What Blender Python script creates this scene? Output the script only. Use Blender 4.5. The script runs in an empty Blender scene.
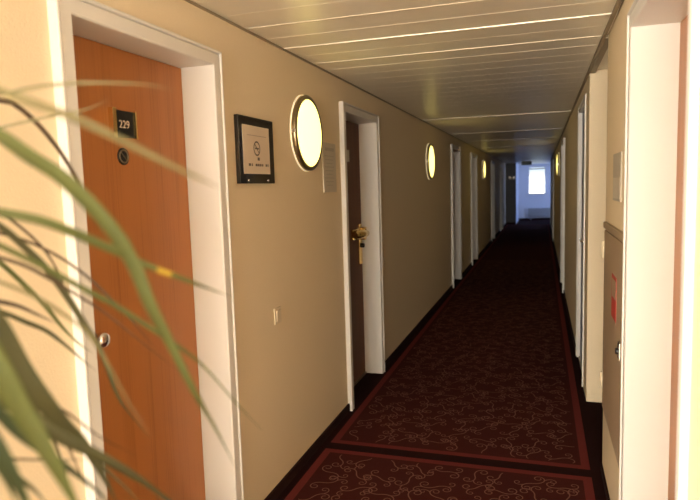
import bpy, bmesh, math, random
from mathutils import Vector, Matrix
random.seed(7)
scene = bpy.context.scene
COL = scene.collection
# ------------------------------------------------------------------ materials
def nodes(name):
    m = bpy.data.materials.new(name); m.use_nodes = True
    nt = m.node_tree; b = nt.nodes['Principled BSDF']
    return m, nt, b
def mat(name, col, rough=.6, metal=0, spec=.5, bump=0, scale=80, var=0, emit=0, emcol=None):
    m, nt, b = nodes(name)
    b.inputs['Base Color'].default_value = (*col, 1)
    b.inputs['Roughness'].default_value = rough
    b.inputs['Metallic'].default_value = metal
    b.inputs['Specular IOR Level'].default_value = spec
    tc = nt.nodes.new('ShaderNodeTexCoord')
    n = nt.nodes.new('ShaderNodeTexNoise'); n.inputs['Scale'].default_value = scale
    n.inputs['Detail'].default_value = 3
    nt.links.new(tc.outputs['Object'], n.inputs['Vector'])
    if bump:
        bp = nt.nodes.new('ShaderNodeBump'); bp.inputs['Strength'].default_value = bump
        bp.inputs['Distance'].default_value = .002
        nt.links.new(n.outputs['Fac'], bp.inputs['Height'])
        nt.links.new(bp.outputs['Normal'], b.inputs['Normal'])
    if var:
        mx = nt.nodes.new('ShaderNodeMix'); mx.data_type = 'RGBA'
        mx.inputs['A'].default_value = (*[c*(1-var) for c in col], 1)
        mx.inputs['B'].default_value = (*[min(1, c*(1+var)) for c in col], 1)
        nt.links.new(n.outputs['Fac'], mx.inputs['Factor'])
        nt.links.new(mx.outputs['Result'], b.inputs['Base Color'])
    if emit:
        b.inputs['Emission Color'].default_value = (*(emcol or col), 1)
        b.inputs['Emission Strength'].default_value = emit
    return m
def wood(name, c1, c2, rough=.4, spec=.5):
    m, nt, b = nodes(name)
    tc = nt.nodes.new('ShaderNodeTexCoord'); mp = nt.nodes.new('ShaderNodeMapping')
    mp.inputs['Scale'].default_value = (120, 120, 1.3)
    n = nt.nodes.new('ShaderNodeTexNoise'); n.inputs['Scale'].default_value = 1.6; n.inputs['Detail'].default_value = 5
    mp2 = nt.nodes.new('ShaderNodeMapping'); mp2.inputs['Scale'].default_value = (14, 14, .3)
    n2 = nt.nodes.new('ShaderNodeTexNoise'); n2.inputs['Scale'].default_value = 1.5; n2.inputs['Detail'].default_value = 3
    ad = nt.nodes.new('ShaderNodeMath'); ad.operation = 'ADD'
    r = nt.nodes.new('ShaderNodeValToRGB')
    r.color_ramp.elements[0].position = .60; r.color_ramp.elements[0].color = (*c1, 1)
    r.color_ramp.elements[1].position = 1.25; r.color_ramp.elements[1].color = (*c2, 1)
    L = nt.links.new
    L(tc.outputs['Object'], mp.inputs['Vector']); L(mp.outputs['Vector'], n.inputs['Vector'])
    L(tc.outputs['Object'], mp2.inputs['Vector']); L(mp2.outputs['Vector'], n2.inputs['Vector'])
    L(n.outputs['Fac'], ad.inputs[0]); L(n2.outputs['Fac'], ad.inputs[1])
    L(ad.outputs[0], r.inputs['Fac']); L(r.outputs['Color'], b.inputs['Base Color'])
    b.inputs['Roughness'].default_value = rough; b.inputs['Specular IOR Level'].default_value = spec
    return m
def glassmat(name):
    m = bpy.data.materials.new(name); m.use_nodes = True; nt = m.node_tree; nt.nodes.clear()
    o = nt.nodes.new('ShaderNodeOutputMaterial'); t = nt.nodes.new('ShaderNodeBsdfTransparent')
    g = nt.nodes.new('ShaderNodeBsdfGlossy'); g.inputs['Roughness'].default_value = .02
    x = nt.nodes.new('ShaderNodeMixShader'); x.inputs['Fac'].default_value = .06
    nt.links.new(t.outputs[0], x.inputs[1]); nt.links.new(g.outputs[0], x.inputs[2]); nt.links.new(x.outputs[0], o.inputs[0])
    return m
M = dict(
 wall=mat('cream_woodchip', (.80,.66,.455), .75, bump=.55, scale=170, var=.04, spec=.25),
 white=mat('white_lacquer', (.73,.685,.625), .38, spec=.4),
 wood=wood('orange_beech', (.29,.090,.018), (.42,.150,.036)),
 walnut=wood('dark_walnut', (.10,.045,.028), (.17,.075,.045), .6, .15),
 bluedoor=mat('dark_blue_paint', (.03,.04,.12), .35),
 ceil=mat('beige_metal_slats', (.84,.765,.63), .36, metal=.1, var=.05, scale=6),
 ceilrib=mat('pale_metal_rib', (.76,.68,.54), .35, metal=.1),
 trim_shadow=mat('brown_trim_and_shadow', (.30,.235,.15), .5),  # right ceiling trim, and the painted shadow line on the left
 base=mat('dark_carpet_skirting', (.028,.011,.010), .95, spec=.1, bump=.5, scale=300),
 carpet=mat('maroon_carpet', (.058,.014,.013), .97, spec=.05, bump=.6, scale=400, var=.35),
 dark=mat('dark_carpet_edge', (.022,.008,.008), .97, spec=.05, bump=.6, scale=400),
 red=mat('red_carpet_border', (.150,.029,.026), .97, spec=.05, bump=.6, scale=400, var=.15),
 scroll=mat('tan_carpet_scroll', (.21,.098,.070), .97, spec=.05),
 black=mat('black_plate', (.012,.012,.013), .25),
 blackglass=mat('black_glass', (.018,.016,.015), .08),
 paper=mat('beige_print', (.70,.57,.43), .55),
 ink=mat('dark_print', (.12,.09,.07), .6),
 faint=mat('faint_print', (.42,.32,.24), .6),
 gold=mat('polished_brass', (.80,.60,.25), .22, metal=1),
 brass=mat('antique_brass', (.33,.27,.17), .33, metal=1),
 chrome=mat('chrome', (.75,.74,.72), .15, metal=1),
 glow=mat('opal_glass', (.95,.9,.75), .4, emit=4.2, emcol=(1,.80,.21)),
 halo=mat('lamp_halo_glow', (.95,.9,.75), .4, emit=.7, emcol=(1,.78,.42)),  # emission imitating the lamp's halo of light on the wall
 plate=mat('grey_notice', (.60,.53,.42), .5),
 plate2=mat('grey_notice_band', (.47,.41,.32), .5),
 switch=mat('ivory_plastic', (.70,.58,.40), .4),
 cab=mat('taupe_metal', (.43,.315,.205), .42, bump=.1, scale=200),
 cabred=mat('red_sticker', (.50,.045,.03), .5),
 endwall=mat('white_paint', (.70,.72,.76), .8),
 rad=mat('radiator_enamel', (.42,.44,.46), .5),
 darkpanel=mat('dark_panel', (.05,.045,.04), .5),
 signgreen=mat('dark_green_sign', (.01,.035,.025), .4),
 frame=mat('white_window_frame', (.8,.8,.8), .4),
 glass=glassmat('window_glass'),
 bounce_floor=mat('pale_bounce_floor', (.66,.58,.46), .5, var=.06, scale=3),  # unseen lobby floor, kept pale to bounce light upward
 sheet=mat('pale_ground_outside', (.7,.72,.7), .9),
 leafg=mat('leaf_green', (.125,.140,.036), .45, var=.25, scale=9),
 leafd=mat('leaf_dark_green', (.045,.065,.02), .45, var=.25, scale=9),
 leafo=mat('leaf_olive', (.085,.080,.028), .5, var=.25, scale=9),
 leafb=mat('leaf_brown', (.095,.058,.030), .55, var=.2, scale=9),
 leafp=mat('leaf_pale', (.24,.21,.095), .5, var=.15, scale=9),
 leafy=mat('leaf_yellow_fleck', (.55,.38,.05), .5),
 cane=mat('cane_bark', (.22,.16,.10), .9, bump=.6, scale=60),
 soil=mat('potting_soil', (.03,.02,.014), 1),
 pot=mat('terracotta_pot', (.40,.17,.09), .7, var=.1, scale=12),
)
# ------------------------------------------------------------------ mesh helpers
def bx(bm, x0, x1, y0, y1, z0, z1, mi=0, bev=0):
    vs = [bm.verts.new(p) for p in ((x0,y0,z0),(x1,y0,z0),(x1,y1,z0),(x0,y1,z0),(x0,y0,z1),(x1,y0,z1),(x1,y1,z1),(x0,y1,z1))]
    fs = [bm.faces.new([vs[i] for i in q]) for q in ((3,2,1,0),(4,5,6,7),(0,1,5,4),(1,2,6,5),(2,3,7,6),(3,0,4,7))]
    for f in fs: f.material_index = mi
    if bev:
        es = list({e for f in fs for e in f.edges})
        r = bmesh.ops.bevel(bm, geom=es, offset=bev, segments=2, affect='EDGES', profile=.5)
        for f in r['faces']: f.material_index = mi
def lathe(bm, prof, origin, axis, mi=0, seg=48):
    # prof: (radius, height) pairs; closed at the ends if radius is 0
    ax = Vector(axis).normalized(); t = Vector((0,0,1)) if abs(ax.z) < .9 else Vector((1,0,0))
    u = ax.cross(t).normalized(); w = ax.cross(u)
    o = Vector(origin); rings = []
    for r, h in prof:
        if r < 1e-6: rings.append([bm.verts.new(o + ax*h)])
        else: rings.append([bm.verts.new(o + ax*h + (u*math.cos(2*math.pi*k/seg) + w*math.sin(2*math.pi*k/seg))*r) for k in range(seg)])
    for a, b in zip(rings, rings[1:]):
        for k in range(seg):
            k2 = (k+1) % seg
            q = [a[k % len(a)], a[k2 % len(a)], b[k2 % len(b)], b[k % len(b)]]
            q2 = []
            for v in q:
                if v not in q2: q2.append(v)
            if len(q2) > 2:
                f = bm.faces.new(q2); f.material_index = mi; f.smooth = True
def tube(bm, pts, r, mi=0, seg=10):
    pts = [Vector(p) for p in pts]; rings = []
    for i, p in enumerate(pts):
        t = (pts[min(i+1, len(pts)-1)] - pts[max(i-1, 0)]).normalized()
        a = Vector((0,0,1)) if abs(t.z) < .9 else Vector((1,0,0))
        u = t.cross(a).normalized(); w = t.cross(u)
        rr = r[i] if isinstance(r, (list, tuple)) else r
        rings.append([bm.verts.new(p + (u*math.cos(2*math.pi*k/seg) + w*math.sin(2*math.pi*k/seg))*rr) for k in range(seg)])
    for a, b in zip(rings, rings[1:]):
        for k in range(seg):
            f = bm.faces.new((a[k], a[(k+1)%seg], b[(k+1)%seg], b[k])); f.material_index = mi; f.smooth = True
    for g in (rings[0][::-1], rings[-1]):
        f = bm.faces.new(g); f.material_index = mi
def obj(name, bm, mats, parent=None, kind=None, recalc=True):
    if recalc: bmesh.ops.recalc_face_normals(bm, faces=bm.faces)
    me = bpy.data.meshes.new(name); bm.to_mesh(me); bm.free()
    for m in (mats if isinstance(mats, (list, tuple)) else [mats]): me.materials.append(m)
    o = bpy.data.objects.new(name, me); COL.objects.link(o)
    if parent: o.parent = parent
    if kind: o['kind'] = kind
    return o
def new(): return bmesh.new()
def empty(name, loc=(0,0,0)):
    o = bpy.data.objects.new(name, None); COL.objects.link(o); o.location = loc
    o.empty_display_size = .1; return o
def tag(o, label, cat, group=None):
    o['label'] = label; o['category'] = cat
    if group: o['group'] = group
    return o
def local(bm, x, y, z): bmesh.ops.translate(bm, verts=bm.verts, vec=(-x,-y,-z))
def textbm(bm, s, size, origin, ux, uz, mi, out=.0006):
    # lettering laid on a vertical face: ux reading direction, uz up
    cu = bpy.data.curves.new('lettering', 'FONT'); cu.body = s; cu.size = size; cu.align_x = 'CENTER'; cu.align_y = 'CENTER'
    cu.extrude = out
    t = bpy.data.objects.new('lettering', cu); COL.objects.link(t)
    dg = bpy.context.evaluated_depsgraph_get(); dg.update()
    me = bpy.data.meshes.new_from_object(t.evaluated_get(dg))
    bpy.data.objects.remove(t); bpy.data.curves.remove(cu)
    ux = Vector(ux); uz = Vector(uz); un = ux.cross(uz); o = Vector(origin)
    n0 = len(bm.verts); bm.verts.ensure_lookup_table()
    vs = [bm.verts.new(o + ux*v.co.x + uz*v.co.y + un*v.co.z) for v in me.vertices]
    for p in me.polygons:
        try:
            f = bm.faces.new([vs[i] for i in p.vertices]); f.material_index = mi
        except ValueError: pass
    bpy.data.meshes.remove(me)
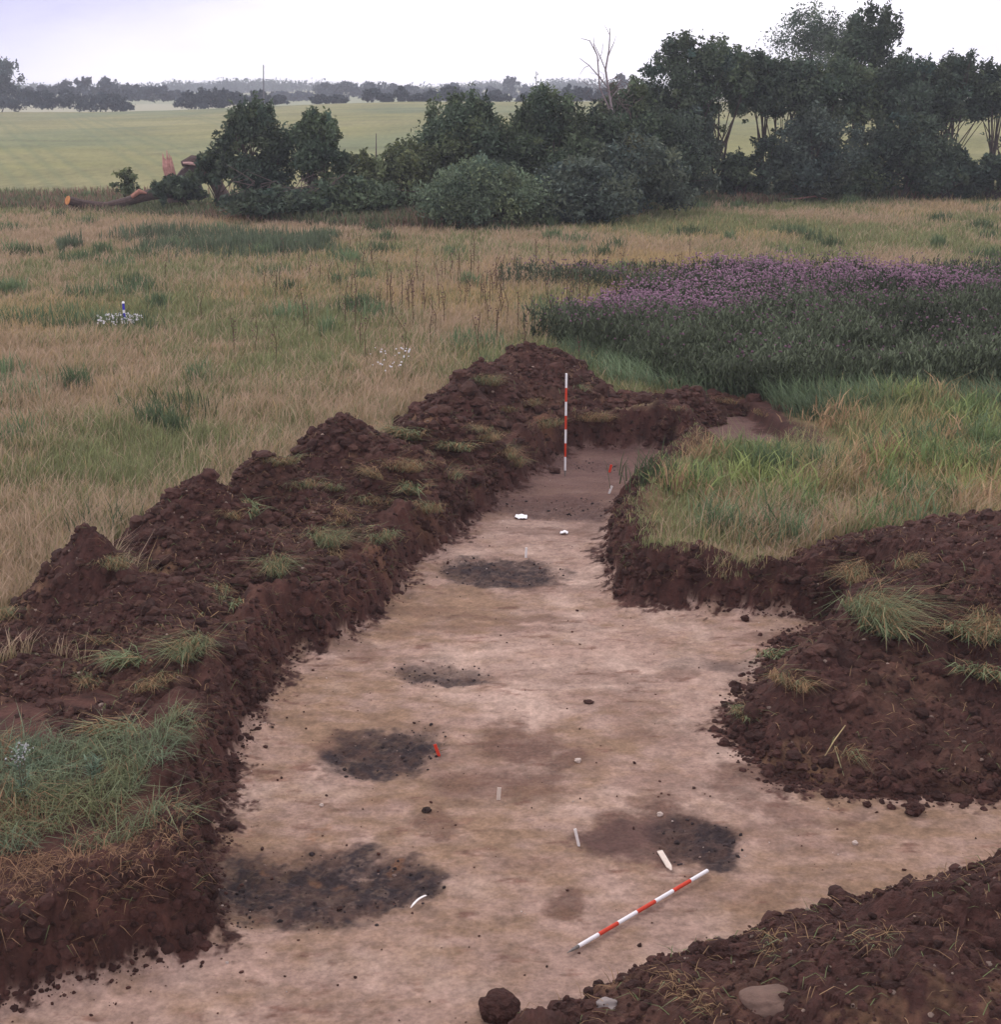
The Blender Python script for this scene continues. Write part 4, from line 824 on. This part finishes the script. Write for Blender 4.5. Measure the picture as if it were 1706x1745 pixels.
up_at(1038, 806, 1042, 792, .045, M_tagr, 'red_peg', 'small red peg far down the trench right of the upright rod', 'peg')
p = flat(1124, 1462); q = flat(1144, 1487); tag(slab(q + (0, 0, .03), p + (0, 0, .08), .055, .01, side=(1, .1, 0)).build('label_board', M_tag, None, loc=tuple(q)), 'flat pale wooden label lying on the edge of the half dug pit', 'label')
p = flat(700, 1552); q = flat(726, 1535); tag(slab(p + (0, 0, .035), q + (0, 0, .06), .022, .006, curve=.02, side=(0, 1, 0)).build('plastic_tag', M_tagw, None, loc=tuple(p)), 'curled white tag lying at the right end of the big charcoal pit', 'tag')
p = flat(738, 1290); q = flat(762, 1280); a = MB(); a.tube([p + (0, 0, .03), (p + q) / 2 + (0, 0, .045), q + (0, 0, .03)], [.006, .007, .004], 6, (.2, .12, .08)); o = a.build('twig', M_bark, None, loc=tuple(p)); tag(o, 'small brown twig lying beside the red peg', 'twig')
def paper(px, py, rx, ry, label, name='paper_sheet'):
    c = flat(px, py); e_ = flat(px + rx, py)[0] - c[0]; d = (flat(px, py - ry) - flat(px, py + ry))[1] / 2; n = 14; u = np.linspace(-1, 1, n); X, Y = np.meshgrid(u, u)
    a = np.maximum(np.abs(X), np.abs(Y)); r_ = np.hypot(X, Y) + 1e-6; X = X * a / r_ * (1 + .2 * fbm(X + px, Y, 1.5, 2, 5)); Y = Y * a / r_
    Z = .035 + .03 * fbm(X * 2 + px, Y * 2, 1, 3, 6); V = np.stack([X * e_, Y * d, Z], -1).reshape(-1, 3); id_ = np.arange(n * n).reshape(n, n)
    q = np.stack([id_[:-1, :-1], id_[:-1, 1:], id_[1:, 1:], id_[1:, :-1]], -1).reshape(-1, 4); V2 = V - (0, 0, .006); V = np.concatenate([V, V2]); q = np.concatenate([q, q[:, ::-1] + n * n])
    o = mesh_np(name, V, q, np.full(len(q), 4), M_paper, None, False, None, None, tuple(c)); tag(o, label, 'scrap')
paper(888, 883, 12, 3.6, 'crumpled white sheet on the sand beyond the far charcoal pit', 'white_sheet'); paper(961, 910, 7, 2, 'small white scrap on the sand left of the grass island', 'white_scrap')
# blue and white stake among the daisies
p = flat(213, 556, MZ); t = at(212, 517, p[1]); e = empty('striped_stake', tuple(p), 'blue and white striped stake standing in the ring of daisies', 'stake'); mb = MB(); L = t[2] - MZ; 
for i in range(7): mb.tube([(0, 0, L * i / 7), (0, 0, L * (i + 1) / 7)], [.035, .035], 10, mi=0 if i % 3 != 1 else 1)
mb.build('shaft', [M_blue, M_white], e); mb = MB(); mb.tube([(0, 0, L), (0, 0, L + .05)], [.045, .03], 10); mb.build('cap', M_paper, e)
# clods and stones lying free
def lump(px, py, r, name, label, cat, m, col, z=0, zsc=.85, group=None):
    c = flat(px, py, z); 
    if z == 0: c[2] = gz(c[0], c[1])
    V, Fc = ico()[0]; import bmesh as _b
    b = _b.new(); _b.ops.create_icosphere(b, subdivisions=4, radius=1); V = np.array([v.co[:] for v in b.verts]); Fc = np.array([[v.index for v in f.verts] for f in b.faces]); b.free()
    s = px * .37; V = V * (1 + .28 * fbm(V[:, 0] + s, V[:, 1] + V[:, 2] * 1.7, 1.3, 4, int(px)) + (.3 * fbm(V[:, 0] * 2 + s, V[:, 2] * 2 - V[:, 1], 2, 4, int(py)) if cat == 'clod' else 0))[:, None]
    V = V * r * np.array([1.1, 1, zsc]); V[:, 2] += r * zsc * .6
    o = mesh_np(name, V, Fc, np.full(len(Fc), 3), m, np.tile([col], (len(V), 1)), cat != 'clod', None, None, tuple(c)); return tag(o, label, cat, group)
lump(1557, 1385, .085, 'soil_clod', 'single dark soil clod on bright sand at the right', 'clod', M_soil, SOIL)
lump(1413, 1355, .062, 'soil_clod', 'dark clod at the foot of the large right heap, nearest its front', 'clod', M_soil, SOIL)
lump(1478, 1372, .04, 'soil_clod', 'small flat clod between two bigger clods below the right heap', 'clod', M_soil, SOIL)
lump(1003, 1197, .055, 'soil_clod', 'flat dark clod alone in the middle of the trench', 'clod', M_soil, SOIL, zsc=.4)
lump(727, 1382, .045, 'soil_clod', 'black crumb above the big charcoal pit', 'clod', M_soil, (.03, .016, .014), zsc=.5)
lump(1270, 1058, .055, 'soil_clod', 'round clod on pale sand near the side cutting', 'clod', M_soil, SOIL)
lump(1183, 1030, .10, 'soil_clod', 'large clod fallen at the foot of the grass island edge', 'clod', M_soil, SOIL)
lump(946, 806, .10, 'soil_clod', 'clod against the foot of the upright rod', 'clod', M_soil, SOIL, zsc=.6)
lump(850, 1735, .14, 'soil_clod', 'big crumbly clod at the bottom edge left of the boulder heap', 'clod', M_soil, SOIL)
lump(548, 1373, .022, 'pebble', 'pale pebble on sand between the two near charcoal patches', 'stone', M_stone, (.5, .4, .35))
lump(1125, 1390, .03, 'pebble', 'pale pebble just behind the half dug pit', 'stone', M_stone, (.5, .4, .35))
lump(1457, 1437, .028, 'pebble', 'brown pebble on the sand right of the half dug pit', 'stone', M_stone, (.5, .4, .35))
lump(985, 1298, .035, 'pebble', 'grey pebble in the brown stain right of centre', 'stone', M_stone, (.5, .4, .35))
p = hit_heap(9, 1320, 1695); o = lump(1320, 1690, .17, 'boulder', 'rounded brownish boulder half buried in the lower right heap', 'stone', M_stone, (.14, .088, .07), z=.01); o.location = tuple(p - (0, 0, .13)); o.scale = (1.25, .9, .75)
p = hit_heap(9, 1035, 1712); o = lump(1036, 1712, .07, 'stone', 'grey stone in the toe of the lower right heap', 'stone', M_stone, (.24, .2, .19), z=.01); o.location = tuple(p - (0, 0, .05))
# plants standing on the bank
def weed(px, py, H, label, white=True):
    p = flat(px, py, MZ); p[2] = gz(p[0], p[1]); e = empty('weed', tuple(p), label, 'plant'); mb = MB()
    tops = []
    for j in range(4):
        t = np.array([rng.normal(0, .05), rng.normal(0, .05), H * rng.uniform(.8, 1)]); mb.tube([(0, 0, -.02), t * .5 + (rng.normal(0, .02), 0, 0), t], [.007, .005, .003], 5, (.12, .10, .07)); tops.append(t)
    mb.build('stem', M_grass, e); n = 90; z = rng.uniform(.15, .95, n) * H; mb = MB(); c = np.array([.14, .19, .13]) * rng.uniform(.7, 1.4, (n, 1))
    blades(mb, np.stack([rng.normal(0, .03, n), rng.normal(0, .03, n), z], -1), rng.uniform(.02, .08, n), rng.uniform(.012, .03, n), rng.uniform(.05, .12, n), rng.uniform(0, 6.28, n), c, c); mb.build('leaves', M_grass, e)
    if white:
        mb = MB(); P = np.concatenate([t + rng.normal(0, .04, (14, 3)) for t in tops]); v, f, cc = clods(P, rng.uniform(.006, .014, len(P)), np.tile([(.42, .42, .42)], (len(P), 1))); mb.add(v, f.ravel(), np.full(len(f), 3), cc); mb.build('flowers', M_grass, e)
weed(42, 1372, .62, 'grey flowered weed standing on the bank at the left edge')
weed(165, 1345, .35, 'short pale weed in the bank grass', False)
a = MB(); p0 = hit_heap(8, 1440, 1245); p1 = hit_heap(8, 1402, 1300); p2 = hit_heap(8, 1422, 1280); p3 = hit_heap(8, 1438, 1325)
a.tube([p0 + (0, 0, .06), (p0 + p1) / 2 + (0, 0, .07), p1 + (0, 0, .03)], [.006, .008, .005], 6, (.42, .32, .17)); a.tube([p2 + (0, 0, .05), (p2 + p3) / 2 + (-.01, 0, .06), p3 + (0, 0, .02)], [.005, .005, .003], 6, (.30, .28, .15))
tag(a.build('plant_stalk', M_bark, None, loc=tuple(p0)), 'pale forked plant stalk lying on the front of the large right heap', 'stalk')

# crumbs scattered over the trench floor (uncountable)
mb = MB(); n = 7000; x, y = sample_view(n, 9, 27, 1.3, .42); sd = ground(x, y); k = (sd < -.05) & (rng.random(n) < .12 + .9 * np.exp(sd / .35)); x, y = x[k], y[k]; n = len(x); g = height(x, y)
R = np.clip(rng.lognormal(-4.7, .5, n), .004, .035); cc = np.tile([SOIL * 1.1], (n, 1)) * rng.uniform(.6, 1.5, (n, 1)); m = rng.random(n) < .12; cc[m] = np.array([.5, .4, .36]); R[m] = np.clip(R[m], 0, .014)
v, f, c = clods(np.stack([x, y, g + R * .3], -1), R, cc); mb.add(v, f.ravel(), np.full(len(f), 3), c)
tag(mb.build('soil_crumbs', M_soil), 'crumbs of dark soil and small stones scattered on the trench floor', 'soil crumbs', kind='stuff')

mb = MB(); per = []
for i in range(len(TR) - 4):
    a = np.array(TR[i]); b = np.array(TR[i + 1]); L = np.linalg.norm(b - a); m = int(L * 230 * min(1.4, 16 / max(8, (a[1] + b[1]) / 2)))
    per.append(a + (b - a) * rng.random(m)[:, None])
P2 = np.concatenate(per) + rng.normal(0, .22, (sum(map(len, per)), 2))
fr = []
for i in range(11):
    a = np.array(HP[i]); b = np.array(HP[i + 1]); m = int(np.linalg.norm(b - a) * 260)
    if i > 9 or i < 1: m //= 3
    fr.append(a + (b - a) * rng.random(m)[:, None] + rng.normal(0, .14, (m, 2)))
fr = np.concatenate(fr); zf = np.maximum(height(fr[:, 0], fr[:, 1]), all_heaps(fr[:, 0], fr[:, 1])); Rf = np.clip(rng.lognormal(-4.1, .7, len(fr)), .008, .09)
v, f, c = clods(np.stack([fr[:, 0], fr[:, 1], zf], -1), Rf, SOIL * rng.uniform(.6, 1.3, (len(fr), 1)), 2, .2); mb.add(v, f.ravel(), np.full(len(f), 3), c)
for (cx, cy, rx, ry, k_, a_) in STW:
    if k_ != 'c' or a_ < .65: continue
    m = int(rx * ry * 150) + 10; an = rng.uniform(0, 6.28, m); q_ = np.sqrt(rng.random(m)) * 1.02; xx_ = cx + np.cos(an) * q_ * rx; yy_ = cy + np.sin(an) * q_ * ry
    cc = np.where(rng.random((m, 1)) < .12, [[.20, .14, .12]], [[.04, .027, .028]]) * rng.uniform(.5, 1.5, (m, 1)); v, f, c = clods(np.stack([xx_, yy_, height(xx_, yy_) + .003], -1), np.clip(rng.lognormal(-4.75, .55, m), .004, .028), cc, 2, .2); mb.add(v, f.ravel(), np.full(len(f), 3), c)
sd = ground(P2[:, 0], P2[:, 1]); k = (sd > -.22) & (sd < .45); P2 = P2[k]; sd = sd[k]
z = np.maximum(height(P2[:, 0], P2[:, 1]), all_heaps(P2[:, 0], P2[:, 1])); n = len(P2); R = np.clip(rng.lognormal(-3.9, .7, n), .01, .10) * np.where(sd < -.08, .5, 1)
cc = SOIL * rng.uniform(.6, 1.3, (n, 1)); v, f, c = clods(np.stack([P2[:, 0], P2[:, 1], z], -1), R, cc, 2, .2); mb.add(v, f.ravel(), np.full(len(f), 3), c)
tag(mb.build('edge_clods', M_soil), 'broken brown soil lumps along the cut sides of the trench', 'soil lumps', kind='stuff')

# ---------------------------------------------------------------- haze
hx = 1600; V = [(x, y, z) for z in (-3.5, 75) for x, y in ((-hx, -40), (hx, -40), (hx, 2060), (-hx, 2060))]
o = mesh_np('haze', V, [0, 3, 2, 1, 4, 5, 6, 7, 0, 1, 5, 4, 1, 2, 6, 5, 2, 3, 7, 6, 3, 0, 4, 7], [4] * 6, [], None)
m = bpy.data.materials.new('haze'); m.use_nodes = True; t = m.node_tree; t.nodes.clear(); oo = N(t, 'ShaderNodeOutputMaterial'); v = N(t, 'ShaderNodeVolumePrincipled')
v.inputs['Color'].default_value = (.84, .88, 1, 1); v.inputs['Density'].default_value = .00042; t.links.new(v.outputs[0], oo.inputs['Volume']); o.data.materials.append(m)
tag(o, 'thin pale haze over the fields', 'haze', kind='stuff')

- **GOAL**
For each line of the listing that holds the word "position", show that line.

- **WORKED SOLUTION**
    r.color_ramp.elements[0].position = .60; r.color_ramp.elements[0].color = (*c1, 1)
    r.color_ramp.elements[1].position = 1.25; r.color_ramp.elements[1].color = (*c2, 1)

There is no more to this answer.